Have any striking changes occurred in general in public opinion compared to eve of last year’s presidential election? Have Chechens revised their attitude towards the election on the whole after the killing of President Kadyrov?

It is hard to say. Last year saw something similar. They wanted to elect a president. They thought, we will elect the president, endorse the constitution, elect the parliament, local authorities and will at long last become normal. Things will go well then. Last year signs of war were being removed, this year signs of peace are being built up. Last year checkpoints were removed, Budanov imprisoned, compensation was promised. This year people said they want to turn a page.

We ask them who holds power in the republic. Last year [respondents said], before the presidential elections that power was held by the Russian military. And after the election all of a sudden one-third of the population said the power belonged to Kadyrov.

Today 48 per cent again believe that the federal center holds full control: 30 per cent of them say that power is fully in the hands of Putin himself, 18 per cent say it lies with the military. Last year the attitude towards the elections was different, there was hope.

Then candidates began to withdraw from the political arena. Honestly speaking, it was only [Malik] Saidullayev, who was disqualified; Dzhabrailov and Aslakhanov backed out at their own initiative. And then Akhmad Kadyrov remained the only realistic candidate.

And with just one candidate left the people still understood that there was nothing terrible about it because what is more important is that that person is favored by Moscow. Moreover, his course conforms to our expectations on the whole. Yet, emotionally they feel distrust. We are a large, intelligent, talented people, why do you not trust us? Aren’t we able to make the correct choice on our own?

And still, is there any interest in the elections?

According to the latest surveys, as many as 64 per cent of the voters intend to cast their ballots on Sunday.
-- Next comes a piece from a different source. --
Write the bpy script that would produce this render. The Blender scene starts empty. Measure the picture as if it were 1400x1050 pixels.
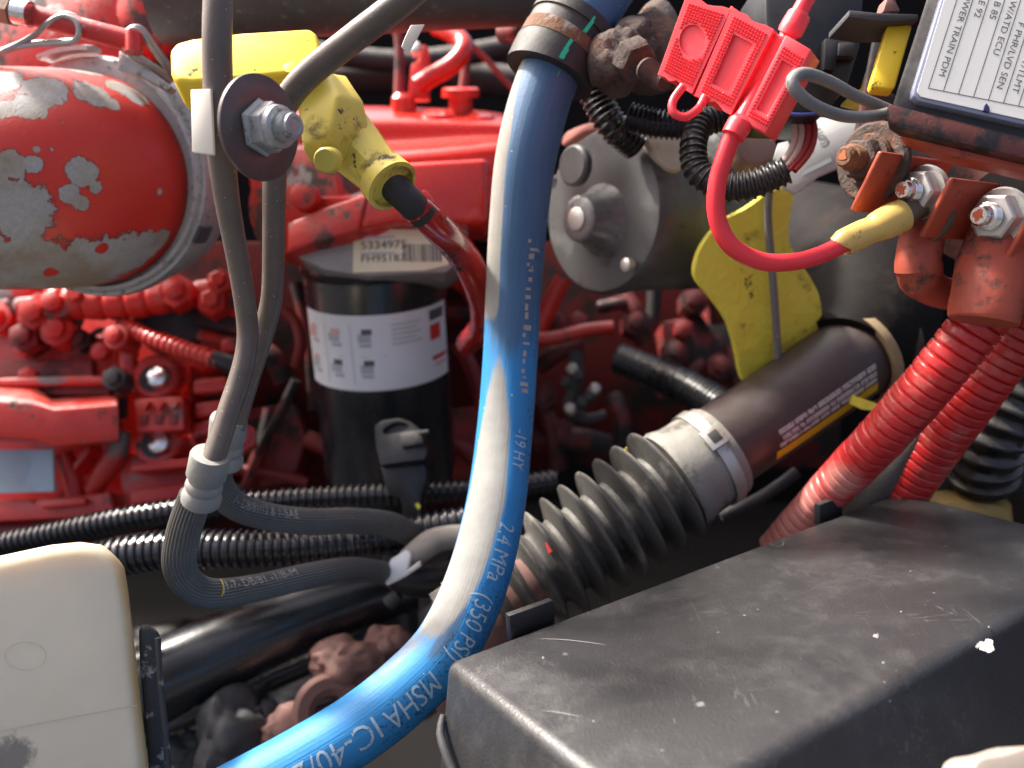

Whose opinion matters for the Chechen voters? What influence can the teips (clans) have on the vote?

When speaking of Chechnya, everyone remembers the teips and wants to find out who belongs to which teip, and every Chechen knows where his mountain is. You may be certain he will lead you to it even if his family has been living on a plain over the past two generations.

Teips do have influence, but only as a secondary factor. This is very easy to verify: we asked people to which teip they belong and for whom they vote. Results show that there are no inner-teip agreements on the issue. For instance, Malik Saidullayev and Akhmad Kadyrov belong to the same teip, but each has his supporters.

Do men influence their wives’ choice? They do, although you won’t find more independent women in the entire Northern Caucasus than Chechen women. They calmly make independent decisions. Chechens also heed the public opinion, which depends rather on what the alim would say. Alims are more influential than imams. And of course, 100 per cent of the children in Islamic families heed the opinion of their elders.